On Sunday on CNN’s “State of the Union,” House Speaker Nancy Pelosi, D-Calif., noted that, on Sunday, Oct. 31, the Highway Trust Fund authorization expires and said “the best way” to address that is to pass the infrastructure bill.

Also on Sunday, Senate Majority Leader Chuck Schumer, D-N.Y., and Sen. Joe Manchin, D-W.Va., met with Biden at the president’s Delaware home. On Monday, the Associated Press reported that Manchin has agreed to support a wealth tax.

Rep.

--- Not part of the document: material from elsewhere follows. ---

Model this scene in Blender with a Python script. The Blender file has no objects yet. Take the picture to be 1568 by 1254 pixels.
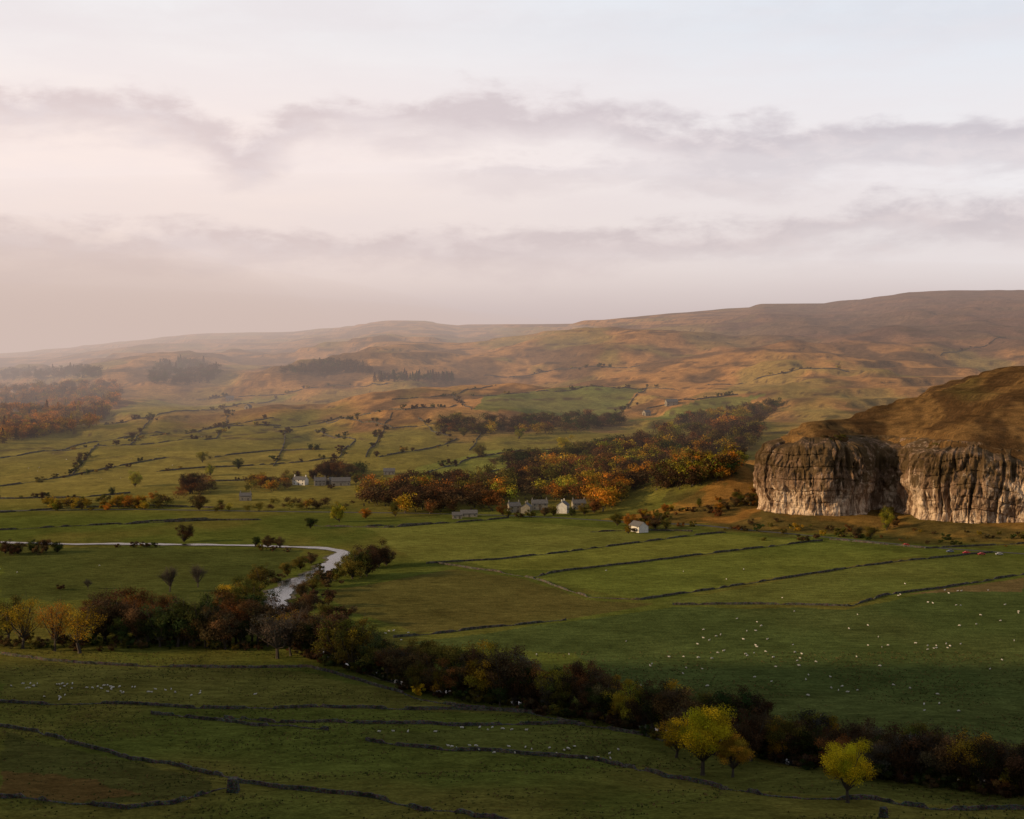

Ro Khanna, D-Calif., a member of the Congressional Progressive Caucus, maintained that his caucus will not budge on supporting the infrastructure bill before Oct. 31 if there is no agreement on the broader package, which would be passed under so-called budget reconciliation rules.

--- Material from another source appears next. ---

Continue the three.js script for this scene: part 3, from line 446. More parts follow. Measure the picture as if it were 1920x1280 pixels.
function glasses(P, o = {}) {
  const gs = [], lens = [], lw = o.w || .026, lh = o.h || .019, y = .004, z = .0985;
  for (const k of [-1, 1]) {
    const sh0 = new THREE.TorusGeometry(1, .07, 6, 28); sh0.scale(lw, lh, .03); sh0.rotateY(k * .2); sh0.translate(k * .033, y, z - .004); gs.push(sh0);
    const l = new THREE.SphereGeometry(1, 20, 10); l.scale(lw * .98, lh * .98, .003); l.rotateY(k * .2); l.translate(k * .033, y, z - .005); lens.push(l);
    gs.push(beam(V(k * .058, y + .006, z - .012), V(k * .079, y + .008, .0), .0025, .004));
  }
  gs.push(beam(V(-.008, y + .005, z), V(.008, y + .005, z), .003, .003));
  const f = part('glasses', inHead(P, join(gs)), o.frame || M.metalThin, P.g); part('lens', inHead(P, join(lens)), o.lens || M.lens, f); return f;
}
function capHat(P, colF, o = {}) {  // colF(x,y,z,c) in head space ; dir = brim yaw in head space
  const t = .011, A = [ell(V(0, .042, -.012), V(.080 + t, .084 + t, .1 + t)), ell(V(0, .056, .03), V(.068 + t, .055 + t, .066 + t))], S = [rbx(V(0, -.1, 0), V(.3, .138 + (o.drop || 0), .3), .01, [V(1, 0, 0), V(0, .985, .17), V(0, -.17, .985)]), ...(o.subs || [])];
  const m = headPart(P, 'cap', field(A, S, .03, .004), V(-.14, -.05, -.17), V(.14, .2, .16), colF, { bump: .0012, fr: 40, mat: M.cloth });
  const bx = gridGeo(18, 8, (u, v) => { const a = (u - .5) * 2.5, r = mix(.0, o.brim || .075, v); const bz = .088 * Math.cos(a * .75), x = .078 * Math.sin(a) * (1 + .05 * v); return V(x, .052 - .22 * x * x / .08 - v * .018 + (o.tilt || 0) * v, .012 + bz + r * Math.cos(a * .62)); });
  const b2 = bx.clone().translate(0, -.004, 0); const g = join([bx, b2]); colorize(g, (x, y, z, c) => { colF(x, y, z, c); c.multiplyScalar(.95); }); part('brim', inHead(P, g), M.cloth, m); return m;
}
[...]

“The president needs the reconciliation agreement to go to Glasgow,” Khanna said on “Fox News Sunday.” He added: “That’s what is going to deal with climate change, that’s what’s going to hit his goals of 50% reduction by 2030. I’m confident we will have an agreement.”

Biden is scheduled to leave Thursday for Rome. On Friday, he will meet with Pope Francis and over the weekend will attend the meeting of the leaders of the G20 countries and meet with French President Emmanuel. Macron.

On Nov. 1 and 2, Biden will attend the United Nations Climate Change Conference, also known as COP26, in Glasgow, Scotland.

CNN is reporting that Biden is sending 13 senior administration officials to Glasgow, including Agriculture Secretary Tom Vilsack, U.S. Agency for International Development Administrator Samantha Power and Transportation Secretary Pete Buttigieg. White House climate advisers John Kerry and Gina McCarthy will also attend the meeting.


Senate Agriculture Committee Chairwoman Debbie Stabenow, D-Mich., on Friday released letters from stakeholders supporting the climate, research and forestry provisions of the Build Back Better bill currently being negotiated in Congress.

There have been no public statements about what agriculture and food provisions that were passed by the House Agriculture Committee and negotiated with Senate Democrats remain in the bill as it is being finalized. But some groups have expressed concerns that ag and food provisions may be left out as congressional leaders try to cut the size of the bill from $3.5 trillion to about $2 trillion.

“These hundreds of stakeholders represent many of the leaders and communities most affected by the climate crisis, but also those best positioned to lead,” Stabenow said in a news release that described her as “the architect” of the incentives and programs for agriculture, forestry, research, and rural communities in the reconciliation package.

“What these important validators say is that we simply cannot make progress in our fight against the climate crisis without more resources to help clean our air, store carbon in our soil, safeguard our water, conserve energy, and fund the next generation of innovations,” Stabenow added.

“A number of key proposed investments will help our lands, communities and states prepare for, and ideally avoid, the frequency and severity of future disastrous climate impacts that our states have faced in recent years,” said Colorado Gov. Jared Polis, California Gov. Gavin Newsom, Oregon Gov. Kate Brown, Nevada Gov. Steve Sisolak and New Mexico Gov. Michelle Lujan Grisham. All the governors who signed the joint letter are Democrats.

“Specifically, we would draw your attention to and call upon you to support those items currently included in the House Agriculture Committee mark, and proposed by the Senate Agriculture Committee relating to forestry, climate-smart agriculture, research and clean energy.”

“Trees are some of our greatest tools to fight the climate crisis,” Stabenow said in a separate release of the letters backing the forestry provisions.

“These advocates support the Build Back Better Budget because it makes a crucial down payment to help our forests recover from historic wildfires and boost the ability of our public and private forestland to reverse the effects of the climate crisis.”